» **GOAL**:
Copy the data exactly as it appears, and do not include any pictures.

------------------------------------------------------------

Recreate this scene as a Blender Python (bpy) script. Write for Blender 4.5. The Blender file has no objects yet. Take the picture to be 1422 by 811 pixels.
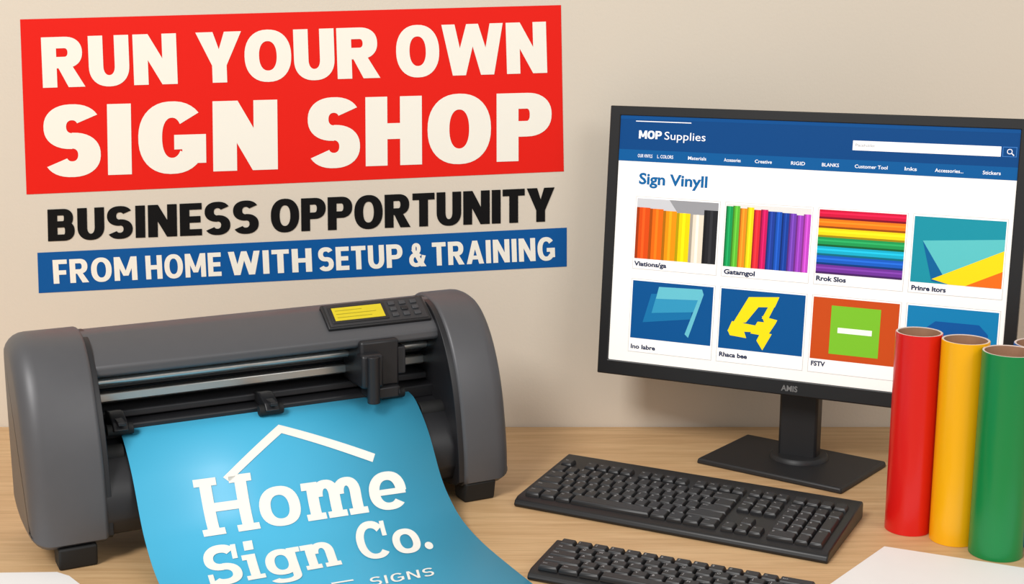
import bpy, bmesh, math, random
from mathutils import Vector, Matrix
from mathutils.geometry import delaunay_2d_cdt
random.seed(4)
scn=bpy.context.scene
scn.view_settings.view_transform='Standard'
scn.view_settings.look='None'

# ---------------------------------------------------------------- helpers
def lin(c):
    r=[]
    for v in c:
        v=v/255
        r.append(v/12.92 if v<=.04045 else ((v+.055)/1.055)**2.4)
    return (*r,1)
def mat(name,col,rough=.5,metal=0,spec=.5,emit=0,noise=0,nscale=40,bump=0,bscale=400,coat=0):
    m=bpy.data.materials.new(name); m.use_nodes=True
    nt=m.node_tree; b=nt.nodes['Principled BSDF']; L=nt.links
    b.inputs['Base Color'].default_value=lin(col)
    b.inputs['Roughness'].default_value=rough
    b.inputs['Metallic'].default_value=metal
    b.inputs['Specular IOR Level'].default_value=spec
    b.inputs['Coat Weight'].default_value=coat
    if emit:
        b.inputs['Emission Color'].default_value=lin(col)
        b.inputs['Emission Strength'].default_value=emit
    if noise or bump:
        tc=nt.nodes.new('ShaderNodeTexCoord')
    if noise:
        n=nt.nodes.new('ShaderNodeTexNoise'); n.inputs['Scale'].default_value=nscale; n.inputs['Detail'].default_value=4
        L.new(tc.outputs['Object'],n.inputs['Vector'])
        mx=nt.nodes.new('ShaderNodeMix'); mx.data_type='RGBA'
        a=lin([v*(1-noise) for v in col]); d=lin([min(255,v*(1+noise)) for v in col])
        mx.inputs[6].default_value=a; mx.inputs[7].default_value=d
        L.new(n.outputs['Fac'],mx.inputs[0]); L.new(mx.outputs[2],b.inputs['Base Color'])
    if bump:
        n2=nt.nodes.new('ShaderNodeTexNoise'); n2.inputs['Scale'].default_value=bscale; n2.inputs['Detail'].default_value=3
        L.new(tc.outputs['Object'],n2.inputs['Vector'])
        bp=nt.nodes.new('ShaderNodeBump'); bp.inputs['Strength'].default_value=bump; bp.inputs['Distance'].default_value=.001
        L.new(n2.outputs['Fac'],bp.inputs['Height']); L.new(bp.outputs['Normal'],b.inputs['Normal'])
    return m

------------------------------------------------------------

» **EXERCISE RESPONSE**:
Recreate this scene as a Blender Python (bpy) script. Write for Blender 4.5. The Blender file has no objects yet. Take the picture to be 1422 by 811 pixels.
import bpy, bmesh, math, random
from mathutils import Vector, Matrix
from mathutils.geometry import delaunay_2d_cdt
random.seed(4)
scn=bpy.context.scene
scn.view_settings.view_transform='Standard'
scn.view_settings.look='None'

# ---------------------------------------------------------------- helpers
def lin(c):
    r=[]
    for v in c:
        v=v/255
        r.append(v/12.92 if v<=.04045 else ((v+.055)/1.055)**2.4)
    return (*r,1)
def mat(name,col,rough=.5,metal=0,spec=.5,emit=0,noise=0,nscale=40,bump=0,bscale=400,coat=0):
    m=bpy.data.materials.new(name); m.use_nodes=True
    nt=m.node_tree; b=nt.nodes['Principled BSDF']; L=nt.links
    b.inputs['Base Color'].default_value=lin(col)
    b.inputs['Roughness'].default_value=rough
    b.inputs['Metallic'].default_value=metal
    b.inputs['Specular IOR Level'].default_value=spec
    b.inputs['Coat Weight'].default_value=coat
    if emit:
        b.inputs['Emission Color'].default_value=lin(col)
        b.inputs['Emission Strength'].default_value=emit
    if noise or bump:
        tc=nt.nodes.new('ShaderNodeTexCoord')
    if noise:
        n=nt.nodes.new('ShaderNodeTexNoise'); n.inputs['Scale'].default_value=nscale; n.inputs['Detail'].default_value=4
        L.new(tc.outputs['Object'],n.inputs['Vector'])
        mx=nt.nodes.new('ShaderNodeMix'); mx.data_type='RGBA'
        a=lin([v*(1-noise) for v in col]); d=lin([min(255,v*(1+noise)) for v in col])
        mx.inputs[6].default_value=a; mx.inputs[7].default_value=d
        L.new(n.outputs['Fac'],mx.inputs[0]); L.new(mx.outputs[2],b.inputs['Base Color'])
    if bump:
        n2=nt.nodes.new('ShaderNodeTexNoise'); n2.inputs['Scale'].default_value=bscale; n2.inputs['Detail'].default_value=3
        L.new(tc.outputs['Object'],n2.inputs['Vector'])
        bp=nt.nodes.new('ShaderNodeBump'); bp.inputs['Strength'].default_value=bump; bp.inputs['Distance'].default_value=.001
        L.new(n2.outputs['Fac'],bp.inputs['Height']); L.new(bp.outputs['Normal'],b.inputs['Normal'])
    return m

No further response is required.